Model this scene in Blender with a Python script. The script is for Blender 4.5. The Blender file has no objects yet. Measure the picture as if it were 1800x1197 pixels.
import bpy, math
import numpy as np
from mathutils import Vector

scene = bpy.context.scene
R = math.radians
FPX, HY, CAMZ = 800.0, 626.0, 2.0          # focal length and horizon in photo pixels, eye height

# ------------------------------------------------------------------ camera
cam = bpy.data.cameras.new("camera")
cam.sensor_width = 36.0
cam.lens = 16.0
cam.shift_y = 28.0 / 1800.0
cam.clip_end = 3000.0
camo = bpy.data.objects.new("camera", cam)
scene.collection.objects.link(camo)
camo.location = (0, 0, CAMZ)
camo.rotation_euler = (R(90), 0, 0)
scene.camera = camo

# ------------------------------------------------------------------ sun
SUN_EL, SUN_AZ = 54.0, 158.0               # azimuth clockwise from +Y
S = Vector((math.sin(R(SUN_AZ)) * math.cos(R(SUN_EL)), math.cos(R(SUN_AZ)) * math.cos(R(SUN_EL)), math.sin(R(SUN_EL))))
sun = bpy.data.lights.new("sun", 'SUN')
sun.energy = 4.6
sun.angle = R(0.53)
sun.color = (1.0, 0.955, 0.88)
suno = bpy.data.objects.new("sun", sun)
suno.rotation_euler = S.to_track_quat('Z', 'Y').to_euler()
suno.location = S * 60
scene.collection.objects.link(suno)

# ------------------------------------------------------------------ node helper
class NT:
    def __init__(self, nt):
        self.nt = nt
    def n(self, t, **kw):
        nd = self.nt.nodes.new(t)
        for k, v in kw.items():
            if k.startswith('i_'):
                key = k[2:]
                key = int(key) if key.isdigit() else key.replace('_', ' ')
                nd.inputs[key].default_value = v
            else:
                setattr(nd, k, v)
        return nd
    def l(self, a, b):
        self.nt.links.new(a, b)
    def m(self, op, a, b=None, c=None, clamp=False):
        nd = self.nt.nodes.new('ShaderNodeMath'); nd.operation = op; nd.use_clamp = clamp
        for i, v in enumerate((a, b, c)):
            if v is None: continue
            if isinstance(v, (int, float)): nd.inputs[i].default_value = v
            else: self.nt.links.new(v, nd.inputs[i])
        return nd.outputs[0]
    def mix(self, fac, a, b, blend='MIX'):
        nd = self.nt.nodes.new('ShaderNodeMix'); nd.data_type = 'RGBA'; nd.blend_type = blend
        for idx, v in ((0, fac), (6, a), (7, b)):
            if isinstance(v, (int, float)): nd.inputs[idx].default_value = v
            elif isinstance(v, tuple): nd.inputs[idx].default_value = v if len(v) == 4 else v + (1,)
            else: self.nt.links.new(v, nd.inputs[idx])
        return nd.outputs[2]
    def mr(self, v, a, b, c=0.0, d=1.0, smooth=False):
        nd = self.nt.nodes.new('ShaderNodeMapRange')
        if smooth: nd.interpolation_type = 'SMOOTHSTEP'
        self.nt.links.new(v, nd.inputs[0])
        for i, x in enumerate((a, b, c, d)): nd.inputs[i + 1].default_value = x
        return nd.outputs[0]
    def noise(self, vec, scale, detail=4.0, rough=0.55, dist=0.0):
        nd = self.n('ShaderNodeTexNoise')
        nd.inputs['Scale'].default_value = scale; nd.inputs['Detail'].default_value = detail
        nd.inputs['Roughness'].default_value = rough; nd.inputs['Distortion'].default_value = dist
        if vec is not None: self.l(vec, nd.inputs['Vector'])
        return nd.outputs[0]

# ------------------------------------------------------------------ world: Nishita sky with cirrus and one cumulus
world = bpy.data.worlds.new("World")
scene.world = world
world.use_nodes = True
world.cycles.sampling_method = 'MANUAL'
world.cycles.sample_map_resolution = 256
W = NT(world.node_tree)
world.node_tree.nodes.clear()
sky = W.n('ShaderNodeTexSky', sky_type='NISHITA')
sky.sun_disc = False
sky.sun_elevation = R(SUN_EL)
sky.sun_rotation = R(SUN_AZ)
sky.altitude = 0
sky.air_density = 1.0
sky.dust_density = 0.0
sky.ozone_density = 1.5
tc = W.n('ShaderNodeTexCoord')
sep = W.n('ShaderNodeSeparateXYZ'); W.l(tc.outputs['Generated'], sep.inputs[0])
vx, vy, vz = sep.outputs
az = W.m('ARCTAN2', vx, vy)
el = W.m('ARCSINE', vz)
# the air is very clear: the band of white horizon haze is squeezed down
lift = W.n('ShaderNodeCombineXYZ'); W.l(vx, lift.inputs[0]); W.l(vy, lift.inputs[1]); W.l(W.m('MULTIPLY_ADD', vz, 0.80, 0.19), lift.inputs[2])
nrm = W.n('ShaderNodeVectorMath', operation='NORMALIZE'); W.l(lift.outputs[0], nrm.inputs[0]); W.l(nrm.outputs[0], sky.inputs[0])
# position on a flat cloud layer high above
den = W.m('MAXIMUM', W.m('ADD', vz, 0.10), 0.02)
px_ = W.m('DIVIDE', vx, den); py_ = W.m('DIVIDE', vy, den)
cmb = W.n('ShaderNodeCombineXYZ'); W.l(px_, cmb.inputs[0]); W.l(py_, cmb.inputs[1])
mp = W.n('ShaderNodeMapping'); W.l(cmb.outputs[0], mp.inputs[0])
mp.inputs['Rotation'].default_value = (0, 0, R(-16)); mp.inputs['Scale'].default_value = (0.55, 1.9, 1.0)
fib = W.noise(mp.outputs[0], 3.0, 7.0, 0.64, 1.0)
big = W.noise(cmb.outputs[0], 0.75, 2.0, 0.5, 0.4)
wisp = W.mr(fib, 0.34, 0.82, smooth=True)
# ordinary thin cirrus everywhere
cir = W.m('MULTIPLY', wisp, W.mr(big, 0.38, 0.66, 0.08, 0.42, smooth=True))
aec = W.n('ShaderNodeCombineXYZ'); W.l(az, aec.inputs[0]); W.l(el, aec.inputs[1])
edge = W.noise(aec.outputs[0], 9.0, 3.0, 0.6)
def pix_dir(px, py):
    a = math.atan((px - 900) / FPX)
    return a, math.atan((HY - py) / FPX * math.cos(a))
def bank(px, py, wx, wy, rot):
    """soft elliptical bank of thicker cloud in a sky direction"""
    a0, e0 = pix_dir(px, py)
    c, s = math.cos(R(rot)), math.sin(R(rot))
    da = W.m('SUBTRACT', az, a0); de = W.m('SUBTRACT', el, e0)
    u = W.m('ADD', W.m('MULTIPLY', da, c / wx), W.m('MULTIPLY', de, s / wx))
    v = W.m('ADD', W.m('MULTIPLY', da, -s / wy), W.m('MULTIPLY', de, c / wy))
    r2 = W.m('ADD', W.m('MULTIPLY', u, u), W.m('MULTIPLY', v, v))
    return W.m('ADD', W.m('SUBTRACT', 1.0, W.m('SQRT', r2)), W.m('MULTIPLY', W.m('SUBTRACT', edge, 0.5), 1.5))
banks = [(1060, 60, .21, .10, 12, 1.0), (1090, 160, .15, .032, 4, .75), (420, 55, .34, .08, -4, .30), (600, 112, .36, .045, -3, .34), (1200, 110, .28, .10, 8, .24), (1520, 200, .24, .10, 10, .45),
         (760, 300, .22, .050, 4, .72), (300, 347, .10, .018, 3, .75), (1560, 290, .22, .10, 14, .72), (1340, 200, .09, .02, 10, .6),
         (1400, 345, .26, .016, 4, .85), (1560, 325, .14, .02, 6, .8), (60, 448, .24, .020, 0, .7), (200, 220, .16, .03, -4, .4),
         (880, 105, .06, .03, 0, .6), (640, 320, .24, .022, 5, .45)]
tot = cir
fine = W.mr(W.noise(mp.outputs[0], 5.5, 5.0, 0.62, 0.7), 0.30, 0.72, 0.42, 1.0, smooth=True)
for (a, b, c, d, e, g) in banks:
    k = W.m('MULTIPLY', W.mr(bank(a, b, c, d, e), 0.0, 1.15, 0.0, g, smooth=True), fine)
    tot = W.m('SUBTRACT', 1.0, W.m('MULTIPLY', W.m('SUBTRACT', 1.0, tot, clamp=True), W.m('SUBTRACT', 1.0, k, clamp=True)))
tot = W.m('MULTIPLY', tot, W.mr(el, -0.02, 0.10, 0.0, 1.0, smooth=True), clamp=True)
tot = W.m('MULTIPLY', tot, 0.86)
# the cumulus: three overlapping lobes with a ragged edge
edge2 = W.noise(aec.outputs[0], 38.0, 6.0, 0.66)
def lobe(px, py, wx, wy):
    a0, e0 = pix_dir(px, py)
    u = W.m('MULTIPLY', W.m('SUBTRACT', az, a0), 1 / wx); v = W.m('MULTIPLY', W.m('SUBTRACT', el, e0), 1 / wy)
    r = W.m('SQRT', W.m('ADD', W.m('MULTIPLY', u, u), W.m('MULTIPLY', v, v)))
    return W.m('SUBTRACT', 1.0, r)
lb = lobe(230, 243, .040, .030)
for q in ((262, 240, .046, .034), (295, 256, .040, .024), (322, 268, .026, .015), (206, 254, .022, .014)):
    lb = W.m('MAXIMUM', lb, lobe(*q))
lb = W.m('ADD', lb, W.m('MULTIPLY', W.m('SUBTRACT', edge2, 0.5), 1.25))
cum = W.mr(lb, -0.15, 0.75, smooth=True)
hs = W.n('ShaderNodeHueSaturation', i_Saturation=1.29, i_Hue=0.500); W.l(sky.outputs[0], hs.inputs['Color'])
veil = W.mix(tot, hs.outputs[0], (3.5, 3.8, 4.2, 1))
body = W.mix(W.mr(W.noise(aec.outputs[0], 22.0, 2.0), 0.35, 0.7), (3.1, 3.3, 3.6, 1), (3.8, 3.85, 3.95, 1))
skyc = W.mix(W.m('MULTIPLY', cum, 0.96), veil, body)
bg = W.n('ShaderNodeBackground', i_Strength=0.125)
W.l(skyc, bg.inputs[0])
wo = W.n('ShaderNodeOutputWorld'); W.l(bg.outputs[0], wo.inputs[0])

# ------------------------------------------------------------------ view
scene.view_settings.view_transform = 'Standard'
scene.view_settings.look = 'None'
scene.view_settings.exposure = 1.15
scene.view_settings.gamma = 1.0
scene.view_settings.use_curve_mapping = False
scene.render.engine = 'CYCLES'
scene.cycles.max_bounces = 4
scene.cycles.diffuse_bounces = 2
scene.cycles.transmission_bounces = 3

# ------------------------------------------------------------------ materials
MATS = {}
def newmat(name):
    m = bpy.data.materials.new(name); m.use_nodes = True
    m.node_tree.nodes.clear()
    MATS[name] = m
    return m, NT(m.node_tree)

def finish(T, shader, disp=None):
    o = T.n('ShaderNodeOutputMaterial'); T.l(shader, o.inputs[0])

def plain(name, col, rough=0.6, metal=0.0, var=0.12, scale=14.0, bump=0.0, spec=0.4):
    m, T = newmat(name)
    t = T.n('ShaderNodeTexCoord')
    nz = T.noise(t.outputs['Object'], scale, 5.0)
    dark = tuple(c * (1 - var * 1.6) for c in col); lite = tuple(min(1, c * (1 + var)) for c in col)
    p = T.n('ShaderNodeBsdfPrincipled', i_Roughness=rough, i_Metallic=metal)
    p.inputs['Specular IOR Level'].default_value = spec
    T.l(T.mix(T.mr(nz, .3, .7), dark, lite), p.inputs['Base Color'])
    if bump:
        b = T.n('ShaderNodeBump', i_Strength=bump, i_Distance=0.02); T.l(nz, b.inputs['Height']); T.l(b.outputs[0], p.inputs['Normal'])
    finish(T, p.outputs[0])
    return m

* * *

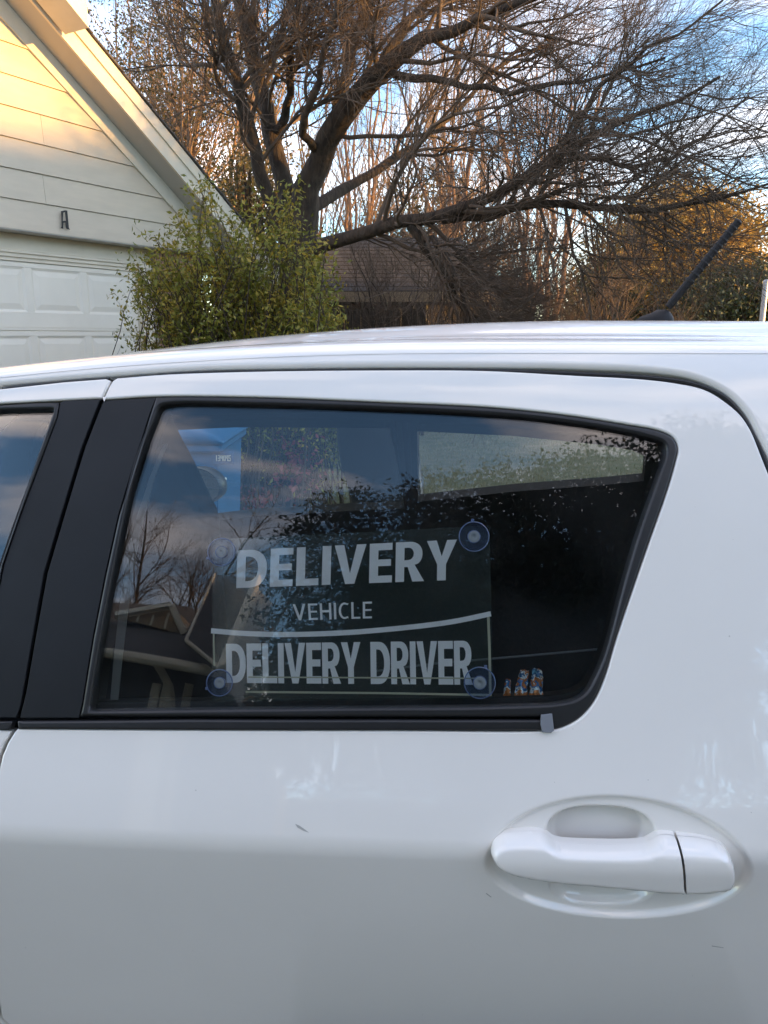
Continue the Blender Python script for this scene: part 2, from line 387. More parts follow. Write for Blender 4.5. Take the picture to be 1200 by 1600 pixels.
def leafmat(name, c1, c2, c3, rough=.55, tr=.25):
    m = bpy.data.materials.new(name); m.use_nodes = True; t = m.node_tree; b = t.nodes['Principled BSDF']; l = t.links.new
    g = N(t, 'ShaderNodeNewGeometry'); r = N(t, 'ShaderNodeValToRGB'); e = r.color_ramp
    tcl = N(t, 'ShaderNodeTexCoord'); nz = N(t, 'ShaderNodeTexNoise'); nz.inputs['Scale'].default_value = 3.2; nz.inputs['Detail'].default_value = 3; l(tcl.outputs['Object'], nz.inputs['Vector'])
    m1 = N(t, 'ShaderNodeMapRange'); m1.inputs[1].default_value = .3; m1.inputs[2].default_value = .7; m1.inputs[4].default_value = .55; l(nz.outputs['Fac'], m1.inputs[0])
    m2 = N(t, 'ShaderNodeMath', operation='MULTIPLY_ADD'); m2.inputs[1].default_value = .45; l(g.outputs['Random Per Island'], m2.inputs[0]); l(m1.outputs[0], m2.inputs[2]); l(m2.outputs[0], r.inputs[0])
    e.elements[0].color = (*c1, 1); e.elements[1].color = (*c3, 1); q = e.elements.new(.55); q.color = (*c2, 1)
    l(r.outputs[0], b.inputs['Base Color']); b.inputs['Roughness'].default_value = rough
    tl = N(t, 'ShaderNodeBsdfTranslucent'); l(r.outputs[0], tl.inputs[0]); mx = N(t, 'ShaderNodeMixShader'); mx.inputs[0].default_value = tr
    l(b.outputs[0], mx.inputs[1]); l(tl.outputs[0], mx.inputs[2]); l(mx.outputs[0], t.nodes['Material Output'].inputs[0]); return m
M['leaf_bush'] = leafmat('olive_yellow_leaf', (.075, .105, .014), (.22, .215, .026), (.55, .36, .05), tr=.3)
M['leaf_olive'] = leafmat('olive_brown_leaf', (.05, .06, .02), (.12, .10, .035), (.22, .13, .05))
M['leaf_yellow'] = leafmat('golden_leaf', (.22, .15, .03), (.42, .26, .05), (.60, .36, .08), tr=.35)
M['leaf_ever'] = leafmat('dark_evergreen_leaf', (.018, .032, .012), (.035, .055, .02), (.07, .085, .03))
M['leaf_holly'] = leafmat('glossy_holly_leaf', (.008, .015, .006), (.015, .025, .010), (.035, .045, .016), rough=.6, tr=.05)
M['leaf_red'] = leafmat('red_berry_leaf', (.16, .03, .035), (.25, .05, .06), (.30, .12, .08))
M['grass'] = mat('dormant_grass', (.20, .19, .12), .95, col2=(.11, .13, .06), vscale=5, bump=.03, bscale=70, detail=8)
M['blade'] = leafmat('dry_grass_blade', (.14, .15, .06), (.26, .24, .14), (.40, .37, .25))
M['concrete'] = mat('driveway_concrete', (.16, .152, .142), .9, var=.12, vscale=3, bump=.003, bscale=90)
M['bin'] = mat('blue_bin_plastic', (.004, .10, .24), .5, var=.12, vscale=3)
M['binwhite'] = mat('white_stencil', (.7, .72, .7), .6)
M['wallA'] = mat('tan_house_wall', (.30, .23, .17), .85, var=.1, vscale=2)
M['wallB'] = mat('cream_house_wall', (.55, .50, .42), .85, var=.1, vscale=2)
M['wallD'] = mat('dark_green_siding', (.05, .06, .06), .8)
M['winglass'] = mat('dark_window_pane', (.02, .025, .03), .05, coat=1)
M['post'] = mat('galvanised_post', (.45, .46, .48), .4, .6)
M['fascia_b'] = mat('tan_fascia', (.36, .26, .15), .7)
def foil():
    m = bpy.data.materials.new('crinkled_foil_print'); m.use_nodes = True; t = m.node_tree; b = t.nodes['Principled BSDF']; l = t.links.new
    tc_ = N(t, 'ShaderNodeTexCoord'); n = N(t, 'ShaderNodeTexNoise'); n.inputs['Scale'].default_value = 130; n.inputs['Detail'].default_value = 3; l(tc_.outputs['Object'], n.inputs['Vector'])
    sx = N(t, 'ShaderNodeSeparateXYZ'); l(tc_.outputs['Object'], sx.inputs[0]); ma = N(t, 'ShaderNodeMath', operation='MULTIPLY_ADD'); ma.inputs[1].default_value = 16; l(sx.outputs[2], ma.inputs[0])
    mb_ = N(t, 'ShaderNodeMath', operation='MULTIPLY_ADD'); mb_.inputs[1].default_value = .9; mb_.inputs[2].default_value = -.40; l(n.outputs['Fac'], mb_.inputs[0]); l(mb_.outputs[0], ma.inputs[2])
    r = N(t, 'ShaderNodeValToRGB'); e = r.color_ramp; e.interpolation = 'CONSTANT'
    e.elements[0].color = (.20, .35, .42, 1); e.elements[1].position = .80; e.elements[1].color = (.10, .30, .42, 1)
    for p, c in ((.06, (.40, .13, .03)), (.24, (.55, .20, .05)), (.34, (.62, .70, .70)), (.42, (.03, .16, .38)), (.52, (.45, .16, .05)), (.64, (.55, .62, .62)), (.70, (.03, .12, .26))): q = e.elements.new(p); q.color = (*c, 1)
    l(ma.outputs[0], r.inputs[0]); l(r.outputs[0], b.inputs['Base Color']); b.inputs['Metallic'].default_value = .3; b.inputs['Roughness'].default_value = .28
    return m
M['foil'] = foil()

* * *

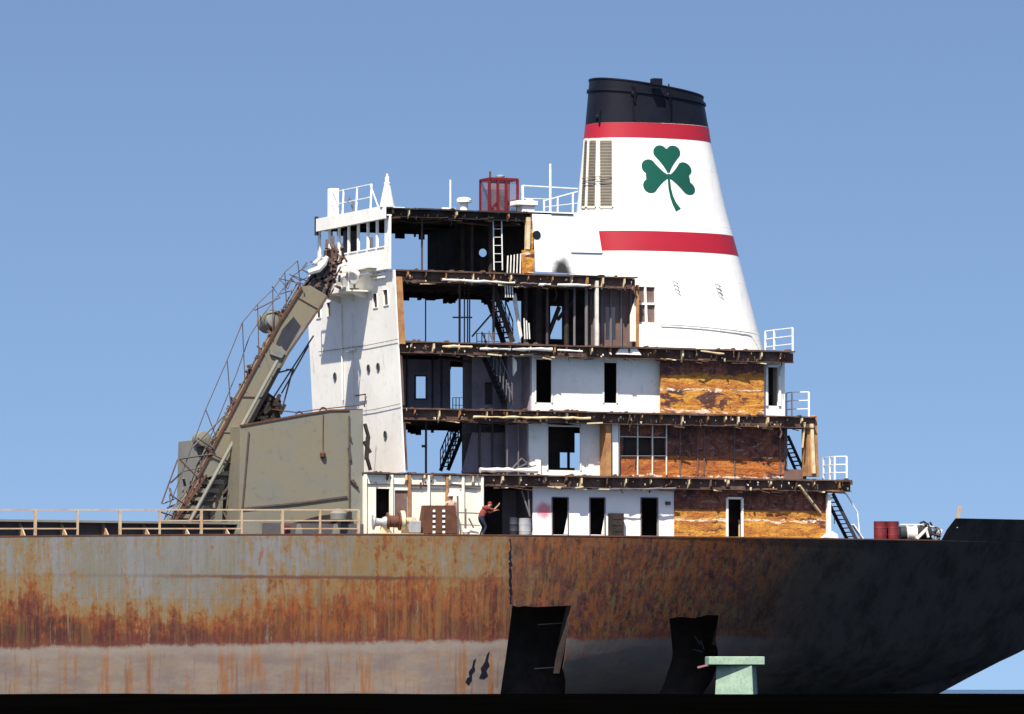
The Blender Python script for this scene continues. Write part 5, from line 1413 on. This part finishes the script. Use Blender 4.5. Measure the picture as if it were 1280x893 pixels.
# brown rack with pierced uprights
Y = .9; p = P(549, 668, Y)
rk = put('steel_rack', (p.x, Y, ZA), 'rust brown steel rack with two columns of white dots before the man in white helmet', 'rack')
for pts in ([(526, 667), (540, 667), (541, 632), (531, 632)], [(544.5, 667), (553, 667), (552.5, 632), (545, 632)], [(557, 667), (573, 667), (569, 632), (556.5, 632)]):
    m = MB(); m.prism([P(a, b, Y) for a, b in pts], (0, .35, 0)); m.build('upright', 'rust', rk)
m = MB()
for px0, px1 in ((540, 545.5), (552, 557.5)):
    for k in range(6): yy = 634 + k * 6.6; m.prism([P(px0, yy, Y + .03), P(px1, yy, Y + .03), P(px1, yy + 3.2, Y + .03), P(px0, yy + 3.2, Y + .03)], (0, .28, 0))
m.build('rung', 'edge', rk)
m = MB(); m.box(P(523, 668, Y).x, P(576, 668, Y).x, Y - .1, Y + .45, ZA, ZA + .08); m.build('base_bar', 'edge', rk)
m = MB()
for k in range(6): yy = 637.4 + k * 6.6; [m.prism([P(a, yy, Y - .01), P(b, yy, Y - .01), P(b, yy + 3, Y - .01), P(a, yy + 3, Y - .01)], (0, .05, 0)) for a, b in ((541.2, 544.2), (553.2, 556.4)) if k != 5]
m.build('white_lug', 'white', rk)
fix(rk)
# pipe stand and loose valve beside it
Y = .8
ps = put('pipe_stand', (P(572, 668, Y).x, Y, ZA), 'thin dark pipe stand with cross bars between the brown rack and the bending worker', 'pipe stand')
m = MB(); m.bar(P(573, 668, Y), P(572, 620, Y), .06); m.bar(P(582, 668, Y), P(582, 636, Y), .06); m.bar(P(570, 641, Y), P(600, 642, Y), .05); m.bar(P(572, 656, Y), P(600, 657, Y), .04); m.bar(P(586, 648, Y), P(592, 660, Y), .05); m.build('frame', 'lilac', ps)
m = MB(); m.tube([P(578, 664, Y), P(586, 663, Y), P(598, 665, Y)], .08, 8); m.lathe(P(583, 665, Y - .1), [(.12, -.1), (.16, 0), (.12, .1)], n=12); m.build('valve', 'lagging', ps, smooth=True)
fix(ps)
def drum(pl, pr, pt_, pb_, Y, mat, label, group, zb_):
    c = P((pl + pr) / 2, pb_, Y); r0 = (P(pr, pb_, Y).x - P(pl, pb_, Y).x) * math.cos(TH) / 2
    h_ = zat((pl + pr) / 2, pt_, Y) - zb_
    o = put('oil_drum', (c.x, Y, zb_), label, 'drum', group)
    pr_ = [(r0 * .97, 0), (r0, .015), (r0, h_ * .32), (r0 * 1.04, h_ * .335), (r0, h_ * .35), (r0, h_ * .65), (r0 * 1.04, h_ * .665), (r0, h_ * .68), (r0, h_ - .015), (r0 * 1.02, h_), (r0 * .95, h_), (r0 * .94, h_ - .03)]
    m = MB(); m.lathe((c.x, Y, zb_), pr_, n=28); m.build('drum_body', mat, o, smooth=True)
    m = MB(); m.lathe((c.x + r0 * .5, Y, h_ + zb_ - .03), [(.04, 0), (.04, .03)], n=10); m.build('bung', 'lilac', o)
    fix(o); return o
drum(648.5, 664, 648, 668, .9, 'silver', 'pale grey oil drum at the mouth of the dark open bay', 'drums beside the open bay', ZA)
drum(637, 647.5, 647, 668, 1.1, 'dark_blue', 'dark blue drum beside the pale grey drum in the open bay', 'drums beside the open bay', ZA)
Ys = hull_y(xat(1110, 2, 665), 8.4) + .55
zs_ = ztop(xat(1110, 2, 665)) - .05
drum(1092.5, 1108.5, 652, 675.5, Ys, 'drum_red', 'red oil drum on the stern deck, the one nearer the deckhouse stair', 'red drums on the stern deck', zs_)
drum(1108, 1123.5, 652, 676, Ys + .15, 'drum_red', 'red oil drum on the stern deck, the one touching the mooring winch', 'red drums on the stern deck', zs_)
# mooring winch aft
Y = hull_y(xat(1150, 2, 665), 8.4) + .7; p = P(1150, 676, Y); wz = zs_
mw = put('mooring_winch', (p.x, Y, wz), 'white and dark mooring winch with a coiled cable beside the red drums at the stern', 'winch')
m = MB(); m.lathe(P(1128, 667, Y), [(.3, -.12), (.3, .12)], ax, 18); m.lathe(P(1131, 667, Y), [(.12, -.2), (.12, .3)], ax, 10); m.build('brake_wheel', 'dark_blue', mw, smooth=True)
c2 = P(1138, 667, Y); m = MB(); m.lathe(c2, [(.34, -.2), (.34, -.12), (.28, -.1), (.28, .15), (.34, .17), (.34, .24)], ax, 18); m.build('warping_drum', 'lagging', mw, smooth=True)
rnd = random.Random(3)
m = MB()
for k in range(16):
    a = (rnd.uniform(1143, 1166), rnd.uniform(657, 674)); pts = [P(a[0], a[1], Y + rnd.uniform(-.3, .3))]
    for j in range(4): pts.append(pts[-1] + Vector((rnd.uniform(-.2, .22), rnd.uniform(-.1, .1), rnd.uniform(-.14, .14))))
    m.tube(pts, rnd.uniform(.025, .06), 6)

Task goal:
Transcribe each line of the data above, unaltered, from the one where "Model this scene" appears to the one where "scene.collection.objects.link(suno)" appears, inclusive of both.

Solved problem:
Model this scene in Blender with a Python script. The script is for Blender 4.5. The Blender file has no objects yet. Measure the picture as if it were 1800x1197 pixels.
import bpy, math
import numpy as np
from mathutils import Vector

scene = bpy.context.scene
R = math.radians
FPX, HY, CAMZ = 800.0, 626.0, 2.0          # focal length and horizon in photo pixels, eye height

# ------------------------------------------------------------------ camera
cam = bpy.data.cameras.new("camera")
cam.sensor_width = 36.0
cam.lens = 16.0
cam.shift_y = 28.0 / 1800.0
cam.clip_end = 3000.0
camo = bpy.data.objects.new("camera", cam)
scene.collection.objects.link(camo)
camo.location = (0, 0, CAMZ)
camo.rotation_euler = (R(90), 0, 0)
scene.camera = camo

# ------------------------------------------------------------------ sun
SUN_EL, SUN_AZ = 54.0, 158.0               # azimuth clockwise from +Y
S = Vector((math.sin(R(SUN_AZ)) * math.cos(R(SUN_EL)), math.cos(R(SUN_AZ)) * math.cos(R(SUN_EL)), math.sin(R(SUN_EL))))
sun = bpy.data.lights.new("sun", 'SUN')
sun.energy = 4.6
sun.angle = R(0.53)
sun.color = (1.0, 0.955, 0.88)
suno = bpy.data.objects.new("sun", sun)
suno.rotation_euler = S.to_track_quat('Z', 'Y').to_euler()
suno.location = S * 60
scene.collection.objects.link(suno)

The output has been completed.